* To do: From the listing below, pull out every line where the string "Treat" appears.

Stored records:
..............................
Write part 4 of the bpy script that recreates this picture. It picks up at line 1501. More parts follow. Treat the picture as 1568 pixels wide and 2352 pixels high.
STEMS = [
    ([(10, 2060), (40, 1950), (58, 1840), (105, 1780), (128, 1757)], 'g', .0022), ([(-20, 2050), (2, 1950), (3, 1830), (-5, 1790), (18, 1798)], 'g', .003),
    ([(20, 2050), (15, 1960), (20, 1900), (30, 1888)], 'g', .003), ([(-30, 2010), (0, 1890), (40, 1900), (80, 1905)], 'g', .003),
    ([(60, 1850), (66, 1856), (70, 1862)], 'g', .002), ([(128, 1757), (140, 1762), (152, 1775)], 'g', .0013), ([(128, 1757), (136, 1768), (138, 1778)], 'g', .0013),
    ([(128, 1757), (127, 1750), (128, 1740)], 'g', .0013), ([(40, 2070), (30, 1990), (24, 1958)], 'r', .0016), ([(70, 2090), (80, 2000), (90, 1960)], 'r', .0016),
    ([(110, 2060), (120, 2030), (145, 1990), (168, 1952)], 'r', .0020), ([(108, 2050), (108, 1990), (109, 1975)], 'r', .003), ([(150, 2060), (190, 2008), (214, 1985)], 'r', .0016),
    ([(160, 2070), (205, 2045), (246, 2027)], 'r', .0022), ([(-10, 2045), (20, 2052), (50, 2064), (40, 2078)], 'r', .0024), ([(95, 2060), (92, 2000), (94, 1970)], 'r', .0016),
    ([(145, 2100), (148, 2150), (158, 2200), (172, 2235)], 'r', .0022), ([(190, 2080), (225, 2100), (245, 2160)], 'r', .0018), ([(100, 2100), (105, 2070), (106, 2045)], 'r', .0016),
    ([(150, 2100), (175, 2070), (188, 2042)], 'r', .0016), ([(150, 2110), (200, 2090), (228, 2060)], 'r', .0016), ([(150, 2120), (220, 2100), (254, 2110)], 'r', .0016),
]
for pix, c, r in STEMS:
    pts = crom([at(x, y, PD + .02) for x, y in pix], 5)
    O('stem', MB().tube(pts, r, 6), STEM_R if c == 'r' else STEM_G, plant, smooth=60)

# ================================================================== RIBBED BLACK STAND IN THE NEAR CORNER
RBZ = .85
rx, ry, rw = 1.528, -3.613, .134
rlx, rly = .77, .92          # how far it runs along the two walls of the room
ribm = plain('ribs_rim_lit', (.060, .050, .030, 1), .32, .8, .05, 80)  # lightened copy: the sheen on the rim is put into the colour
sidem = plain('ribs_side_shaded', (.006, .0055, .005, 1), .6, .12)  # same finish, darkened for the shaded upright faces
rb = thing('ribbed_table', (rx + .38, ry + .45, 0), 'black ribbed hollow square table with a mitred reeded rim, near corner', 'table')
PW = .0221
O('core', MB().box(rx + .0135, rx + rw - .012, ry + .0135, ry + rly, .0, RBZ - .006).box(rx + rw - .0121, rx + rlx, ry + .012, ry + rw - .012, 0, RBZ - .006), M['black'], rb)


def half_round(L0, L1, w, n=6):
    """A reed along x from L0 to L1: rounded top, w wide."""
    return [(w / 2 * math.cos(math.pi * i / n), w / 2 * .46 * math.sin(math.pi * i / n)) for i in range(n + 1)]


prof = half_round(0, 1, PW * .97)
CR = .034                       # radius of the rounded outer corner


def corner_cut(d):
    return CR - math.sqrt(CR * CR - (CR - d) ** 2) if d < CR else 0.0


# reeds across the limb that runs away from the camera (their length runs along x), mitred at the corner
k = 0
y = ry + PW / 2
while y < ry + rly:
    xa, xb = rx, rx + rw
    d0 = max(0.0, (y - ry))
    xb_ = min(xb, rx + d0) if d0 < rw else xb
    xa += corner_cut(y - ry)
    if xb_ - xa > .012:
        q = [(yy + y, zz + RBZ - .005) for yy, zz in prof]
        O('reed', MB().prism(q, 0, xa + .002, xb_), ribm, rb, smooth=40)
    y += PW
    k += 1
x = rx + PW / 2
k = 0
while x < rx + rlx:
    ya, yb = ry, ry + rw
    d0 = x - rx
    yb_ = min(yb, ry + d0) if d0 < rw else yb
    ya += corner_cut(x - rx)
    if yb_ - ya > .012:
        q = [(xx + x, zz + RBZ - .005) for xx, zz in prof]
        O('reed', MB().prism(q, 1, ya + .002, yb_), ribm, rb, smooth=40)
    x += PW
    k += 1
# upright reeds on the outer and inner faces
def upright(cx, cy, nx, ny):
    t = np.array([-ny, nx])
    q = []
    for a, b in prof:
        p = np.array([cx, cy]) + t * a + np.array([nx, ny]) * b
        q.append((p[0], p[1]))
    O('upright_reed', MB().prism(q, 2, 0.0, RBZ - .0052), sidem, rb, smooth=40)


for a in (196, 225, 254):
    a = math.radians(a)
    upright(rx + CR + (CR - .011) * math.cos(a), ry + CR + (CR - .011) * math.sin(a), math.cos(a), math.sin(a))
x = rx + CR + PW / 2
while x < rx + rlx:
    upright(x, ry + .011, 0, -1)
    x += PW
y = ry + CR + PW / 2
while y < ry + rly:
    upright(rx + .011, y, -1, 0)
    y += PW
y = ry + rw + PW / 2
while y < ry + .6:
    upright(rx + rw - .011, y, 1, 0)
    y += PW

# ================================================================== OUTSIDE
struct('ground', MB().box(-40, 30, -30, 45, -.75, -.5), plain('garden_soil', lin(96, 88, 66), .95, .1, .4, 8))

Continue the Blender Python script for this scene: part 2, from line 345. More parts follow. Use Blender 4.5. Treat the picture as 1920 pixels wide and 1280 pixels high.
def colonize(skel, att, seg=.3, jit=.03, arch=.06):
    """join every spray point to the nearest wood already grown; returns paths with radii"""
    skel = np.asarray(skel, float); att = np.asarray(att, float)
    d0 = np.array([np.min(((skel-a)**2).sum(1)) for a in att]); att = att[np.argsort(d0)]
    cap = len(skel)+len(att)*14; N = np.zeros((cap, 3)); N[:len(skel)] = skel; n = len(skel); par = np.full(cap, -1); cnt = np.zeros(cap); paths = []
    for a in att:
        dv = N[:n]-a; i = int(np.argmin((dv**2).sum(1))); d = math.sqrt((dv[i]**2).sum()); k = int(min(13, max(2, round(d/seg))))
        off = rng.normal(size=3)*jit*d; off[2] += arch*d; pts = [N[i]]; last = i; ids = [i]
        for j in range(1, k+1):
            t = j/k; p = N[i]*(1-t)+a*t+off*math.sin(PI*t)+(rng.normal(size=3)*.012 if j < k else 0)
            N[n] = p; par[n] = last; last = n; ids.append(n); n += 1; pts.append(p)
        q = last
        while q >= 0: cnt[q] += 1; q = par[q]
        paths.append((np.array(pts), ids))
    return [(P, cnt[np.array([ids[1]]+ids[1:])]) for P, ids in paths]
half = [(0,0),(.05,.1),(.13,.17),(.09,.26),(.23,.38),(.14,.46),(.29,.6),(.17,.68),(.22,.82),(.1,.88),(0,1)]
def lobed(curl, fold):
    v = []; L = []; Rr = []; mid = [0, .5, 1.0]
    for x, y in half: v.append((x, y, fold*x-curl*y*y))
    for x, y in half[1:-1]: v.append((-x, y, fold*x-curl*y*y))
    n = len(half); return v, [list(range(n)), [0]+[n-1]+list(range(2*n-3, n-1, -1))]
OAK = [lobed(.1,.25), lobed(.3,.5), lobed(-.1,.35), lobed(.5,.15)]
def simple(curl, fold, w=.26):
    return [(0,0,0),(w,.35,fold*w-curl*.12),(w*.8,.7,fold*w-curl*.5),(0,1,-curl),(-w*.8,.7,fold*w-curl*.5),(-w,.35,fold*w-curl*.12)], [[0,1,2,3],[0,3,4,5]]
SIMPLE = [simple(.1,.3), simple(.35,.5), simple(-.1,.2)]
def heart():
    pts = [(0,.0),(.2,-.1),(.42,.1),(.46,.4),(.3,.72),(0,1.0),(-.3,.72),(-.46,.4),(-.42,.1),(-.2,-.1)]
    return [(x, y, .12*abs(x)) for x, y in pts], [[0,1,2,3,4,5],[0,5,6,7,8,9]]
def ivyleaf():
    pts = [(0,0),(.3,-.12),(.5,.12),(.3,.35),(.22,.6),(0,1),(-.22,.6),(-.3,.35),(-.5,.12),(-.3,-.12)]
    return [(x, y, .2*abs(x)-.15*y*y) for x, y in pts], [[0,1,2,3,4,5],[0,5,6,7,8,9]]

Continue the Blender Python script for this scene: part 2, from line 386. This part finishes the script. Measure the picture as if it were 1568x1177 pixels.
..............................
* Output for this task:
Write part 4 of the bpy script that recreates this picture. It picks up at line 1501. More parts follow. Treat the picture as 1568 pixels wide and 2352 pixels high.
Continue the Blender Python script for this scene: part 2, from line 345. More parts follow. Use Blender 4.5. Treat the picture as 1920 pixels wide and 1280 pixels high.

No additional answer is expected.